Bir projenin iç mekan tasarımı konusunda ne düşünüyorsunuz? Bu konuda ofis içinde nasıl organize olduğunuzu öğrenebilir miyiz?
Öncüoğlu Mimarlık olarak, iç mekanı mimari çözümlememizde ayrı bir dal ya da çalışma konusu olarak görmüyoruz. Genel mimarinin belirlediği sınırların içinde oluşan tüm mekanlar, iç ya da dış aynı hassasiyette şirket içinde ele alınmaktadır. İç mekanı tanımlayan bir çok unsur var. Bunlar sadece mekanın geometrisi, çeperi ya da oranlarının ötesinde ışıkla olan ilişkisi, dış mekanla olan ilişkisi, içindeki objeler, fonksiyonu, ayrıca o mekanı tarifleyen yüzeylerdeki dokular, renkler, malzemelerden oluşan unsurlardır. İç mekan tasarımını ofis içinde değerlendirirken tek bir mimari dilin genel olarak projede, iç mekanda da, dış mekanda da, peyzajında da aynı çizgiyi ve anlayışı devam ettirerek biribiriyle diyalog içinde olan mekanlardan oluşan bir kurguyu yakalamayı arzu ediyoruz. Dolayısıyla iç mekan tasarımında renklerde, malzemelerde ya da mekan organizasyonunda tüm mimari ile beraber ele almaktayız. Ofis organizasyonunda iç mimari ekibimiz projenin içerisinde en başından mimari ekiple beraber projeye katkı sağlayacak fikirleri araştırıp projede uygulamaktan sorumludur.

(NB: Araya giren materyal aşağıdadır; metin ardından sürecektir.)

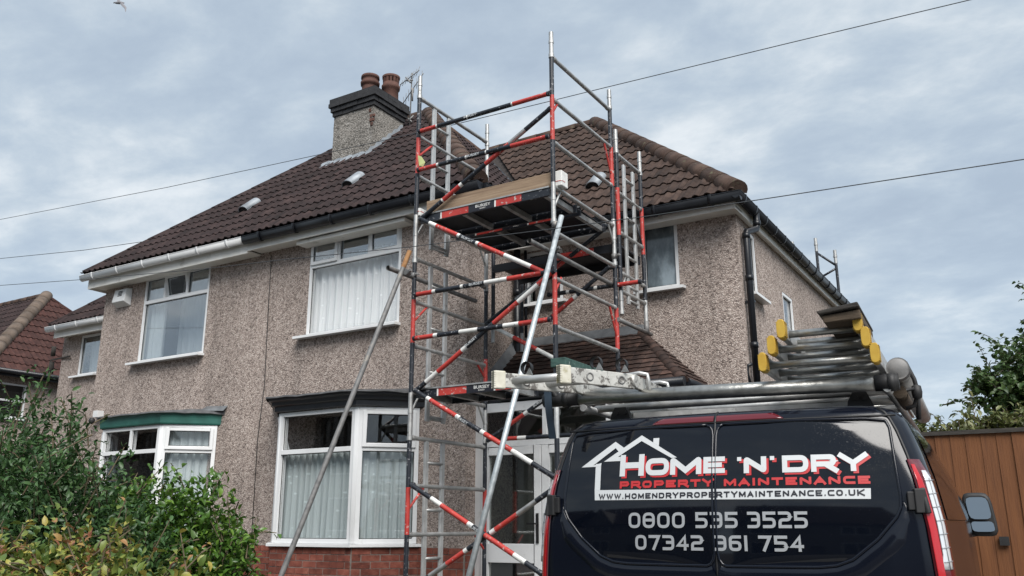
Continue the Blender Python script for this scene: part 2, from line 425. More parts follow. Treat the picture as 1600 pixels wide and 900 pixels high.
class MB:
    """Collects faces; build() links them as one mesh object."""

    def __init__(s):
        s.v, s.f, s.m, s.sm, s.uv = [], [], [], [], {}

    def face(s, pts, mi=0, smooth=False):
        i = len(s.v)
        s.v += [tuple(p) for p in pts]
        s.f.append(tuple(range(i, i + len(pts))))
        s.m.append(mi)
        s.sm.append(smooth)

    def grid(s, rows, mi=0, smooth=True, closed=False, flip=False):
        i = len(s.v)
        n = len(rows[0])
        for r in rows:
            s.v += [tuple(p) for p in r]
        for a in range(len(rows) - 1):
            for b in range(n if closed else n - 1):
                q = (i + a * n + b, i + a * n + (b + 1) % n, i + (a + 1) * n + (b + 1) % n, i + (a + 1) * n + b)
                s.f.append(q[::-1] if flip else q)
                s.m.append(mi)
                s.sm.append(smooth)

    def box(s, lo, hi, mi=0):
        x0, y0, z0 = lo
        x1, y1, z1 = hi
        s.hexa([(x0, y0, z0), (x1, y0, z0), (x1, y1, z0), (x0, y1, z0), (x0, y0, z1), (x1, y0, z1), (x1, y1, z1), (x0, y1, z1)], mi)

    def hexa(s, p, mi=0):
        i = len(s.v)
        s.v += [tuple(q) for q in p]
        for q in ((0, 3, 2, 1), (4, 5, 6, 7), (0, 1, 5, 4), (1, 2, 6, 5), (2, 3, 7, 6), (3, 0, 4, 7)):
            s.f.append(tuple(i + k for k in q))
            s.m.append(mi)
            s.sm.append(False)

    def bar(s, a, b, w, h, up=(0, 0, 1), mi=0):
        """A rectangular bar from a to b, w across, h along up."""
        a, b, up = Vector(a), Vector(b), Vector(up)
        d = (b - a).normalized()
        x = d.cross(up).normalized() * (w / 2)
        y = x.cross(d).normalized() * (h / 2)
        s.hexa([a - x - y, a + x - y, b + x - y, b - x - y, a - x + y, a + x + y, b + x + y, b - x + y], mi)

    def tube(s, a, b, r, n=10, bands=None, mi=0, caps=True, r2=None):
        a, b = Vector(a), Vector(b)
        d = (b - a)
        ln = d.length
        d.normalize()
        x = d.orthogonal().normalized()
        y = d.cross(x)
        r2 = r if r2 is None else r2
        bands = bands or [(0.0, 1.0, mi)]
        for t0, t1, k in bands:
            rows = []
            for t in (t0, t1):
                c = a + d * (ln * t)
                rr = r + (r2 - r) * t
                rows.append([c + (x * cos(q) + y * sin(q)) * rr for q in [2 * pi * j / n for j in range(n)]])
            s.grid(rows, k, True, True, flip=True)
        if caps:
            for t, k, fl in ((bands[0][0], bands[0][2], True), (bands[-1][1], bands[-1][2], False)):
                c = a + d * (ln * t)
                rr = r + (r2 - r) * t
                pts = [c + (x * cos(q) + y * sin(q)) * rr for q in [2 * pi * j / n for j in range(n)]]
                s.face(pts[::-1] if fl else pts, k)

    def path(s, pts, r, n=8, mi=0, caps=True, radii=None):
        pts = [Vector(p) for p in pts]
        rows = []
        prev = None
        for i, p in enumerate(pts):
            d = (pts[min(i + 1, len(pts) - 1)] - pts[max(i - 1, 0)]).normalized()
            if prev is None:
                x = d.orthogonal().normalized()
            else:
                x = (prev - d * prev.dot(d))
                x = x.normalized() if x.length > 1e-6 else d.orthogonal().normalized()
            prev = x
            y = d.cross(x)
            rr = radii[i] if radii else r
            rows.append([p + (x * cos(q) + y * sin(q)) * rr for q in [2 * pi * j / n for j in range(n)]])
        s.grid(rows, mi, True, True, flip=True)
        if caps:
            s.face(rows[0][::-1] if False else rows[0], mi)
            s.face(rows[-1], mi)

    def lathe(s, c, prof, n=20, mi=0, axis=(0, 0, 1)):
        c = Vector(c)
        ax = Vector(axis).normalized()
        x = ax.orthogonal().normalized()
        y = ax.cross(x)
        rows = [[c + ax * h + (x * cos(q) + y * sin(q)) * r for q in [2 * pi * j / n for j in range(n)]] for r, h in prof]
        s.grid(rows, mi, True, True)

    def prism(s, poly, off, mi=0):
        """A polygon pushed along off."""
        off = Vector(off)
        p = [Vector(q) for q in poly]
        q = [v + off for v in p]
        s.face(p[::-1], mi)
        s.face(q, mi)
        for i in range(len(p)):
            j = (i + 1) % len(p)
            s.face([p[i], p[j], q[j], q[i]], mi)

    def mesh(s, name, mats):
        me = bpy.data.meshes.new(name)
        me.from_pydata(s.v, [], s.f)
        for k in (mats if isinstance(mats, (list, tuple)) else [mats]):
            me.materials.append(M[k])
        me.polygons.foreach_set('material_index', s.m)
        me.polygons.foreach_set('use_smooth', s.sm)
        me.update()
        return me

    def build(s, name, mats, parent=None, weld=True, bevel=0.0):
        me = s.mesh(name, mats)
        bm = bmesh.new()
        bm.from_mesh(me)
        if weld:
            bmesh.ops.remove_doubles(bm, verts=bm.verts, dist=0.0003)
        bmesh.ops.recalc_face_normals(bm, faces=bm.faces)
        if bevel:
            ed = [e for e in bm.edges if len(e.link_faces) == 2 and e.calc_face_angle(0) > 0.5]
            bmesh.ops.bevel(bm, geom=ed, offset=bevel, segments=2, affect='EDGES', profile=0.5)
        bm.to_mesh(me)
        bm.free()
        return link(name, me, parent)


WM = {}


def link(name, me, parent=None, mw=None):
    o = bpy.data.objects.new(name, me)
    COL.objects.link(o)
    mw = mw or Matrix()
    WM[o.name] = mw
    if parent:
        o.parent = parent
        o.matrix_parent_inverse = WM[parent.name].inverted()
    o.matrix_basis = mw
    return o


def tag(o, label=None, cat=None, group=None, kind=None):
    for k, v in (('label', label), ('category', cat), ('group', group), ('kind', kind)):
        if v:
            o[k] = v
    return o


def thing(name, loc, label, cat, group=None):
    o = link(name, None, None, Matrix.Translation(loc))
    o.empty_display_size = 0.2
    return tag(o, label, cat, group)


def V3(*a):
    return Vector(a)


# ------------------------------------------------------------------ the setting
g = MB()
g.face([(-400, -400, GZ - 0.12), (400, -400, GZ - 0.12), (400, 400, GZ - 0.12), (-400, 400, GZ - 0.12)])
tag(g.build('ground', 'soil'), kind='structure')
g = MB()
g.box((-60, -11.5, GZ - 0.10), (40, 1.6, GZ - 0.004))
tag(g.build('road', 'asphalt'), kind='structure')
g = MB()
g.box((-60, 1.62, GZ - 0.11), (-3.6, 3.1, GZ + 0.10))
g.box((-3.6, 1.62, GZ - 0.11), (40, 3.1, GZ + 0.02))
tag(g.build('pavement', 'paving'), kind='structure')
g = MB()
g.box((-3.4, 3.12, GZ - 0.11), (3.2, 8.4, GZ + 0.006))
tag(g.build('driveway', 'paving'), kind='structure')

# ------------------------------------------------------------------ roofs


def convex_inside(poly, p):
    n = len(poly)
    for i in range(n):
        a, b = poly[i], poly[(i + 1) % n]
        if (b[0] - a[0]) * (p[1] - a[1]) - (b[1] - a[1]) * (p[0] - a[0]) < -1e-6:
            return False
    return True


_tile_cache = {}


def roll_profile(wid, rolls, h):
    pts = [(0.0, 0.0)]
    w = wid / rolls
    for k in range(rolls):
        o = k * w
        pts += [(o + .36 * w, 0.0), (o + .50 * w, .62 * h), (o + .68 * w, h), (o + .86 * w, .62 * h), (o + w, 0.0)]
    return pts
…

Beğendiğiniz iç mekân tasarımlarından bir kaç örnek verir misiniz?
Anlayış olarak mekanı iç mekan ve dış mekan olarak ayırmadan mimarisiyle ve oluşumuyla beraber ele almaktayım. Bu nedenle sadece iç mekan tasarımı yerine daha çok genel mimarisi ve tasarımıyla Ayasofya ne kadar etkili bir binaysa Tokyo Forum da o kadar etkili bir bina. Örnek olarak Tokyo Forum'da dış mekandan gelen dolaşım, akslar ve ilişkiler iç mekanı şekillendirmiştir. Çalıştığımız ölçekle de ilişkili olarak beğendiğim iç mekanlar büyük ölçekli kamusal mekanlar. Dışarıdaki kamusal mekanın mimari dil olarak iç mekana taşındığı binalar daha çok etkilemekte. Buna Los Angles'daki Gehry'nin tasarladığı Walt Disney Konser Salonu veya Chicago daki Mies van der Rohe’nin Posta Ofisi iç mekanı örnek gösterilebilir.

En sevdiğiniz mimari projeniz hangisidir?
Öncüoğlu Mimarlık olarak tasarladığımız bütün binaları severek, zevkle çalıştık. Hepsinde farklı arayışlar, farklı mücadeleler ve kendine özgü başarılarımız oluştu. Bunlar içinde tabi ki bazı projeler bizi daha fazla etkiliyor. İlk projemizden mesela beni en fazla etkileyen projelerdendir; Ramstore Almata. Aradan 10 seneyi aşkın süre geçmesine rağmen halen Almata'nın en iyi alışveriş merkezlerinden bir tanesidir. Yakında açılacak olan Kentpark projeside birçok mimari arayışımıza cevap bulduğumuz projelerden birisidir. Bunun dışında son dönemde uygulaması biten büyük ölçekli kentsel arayışları da içeren projelerimiz bizi daha fazla etkilemektedir.